Overall, the project was a sleeper success, mostly due to a low risk, strategic investment effort on the creative side, as a result of meticulous planning and efficient production system building. As a result of this, the podcast was able to steadily grow through frequent and repeated regular social media marketing tactics, as well as natural SEO traction, and some word of mouth. Over the year the podcast began in which I was heavily involved with its visual production, it only grew and never stagnated too long, ever trending positive. The brand itself was also well received and deemed a good match for the target demographics. One lesson, or, portion of the project that I would maybe tackle differently, would be to find more temptable ways to advertise the podcast itself on various platforms, through video, animation, or custom graphics, but the resources allotted to the project simply did not permit this.
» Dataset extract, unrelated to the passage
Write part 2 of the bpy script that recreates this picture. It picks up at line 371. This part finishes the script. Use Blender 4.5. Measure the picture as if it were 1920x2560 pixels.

On a more managerial-success note, my weekly routine involved set periods in which I could conceive and execute new series theme graphics, and then produce the various promotional assets, all in one go. I could tackle the various episode transcript pages, filling them with supplemental visuals and text styling, on a schedule I helped set with the audio production members, all in line with my ready to go content publishing pipelines. This was only one of many other creative efforts I was involved in at any given time at this organization, and without a strict and manageable production process, many resources would have been wasted and time would have been sunk into reinventing the wheel for each new series ideation. Careful but flexible UI/UX systems can go a long way in the name of value efficiency and return on investment, which is my default approach on these kinds of ongoing production endeavors.

I am forever a strong advocate of the idea that “Efficiency can be FUN!” and this project now helps provide practical evidence of that success.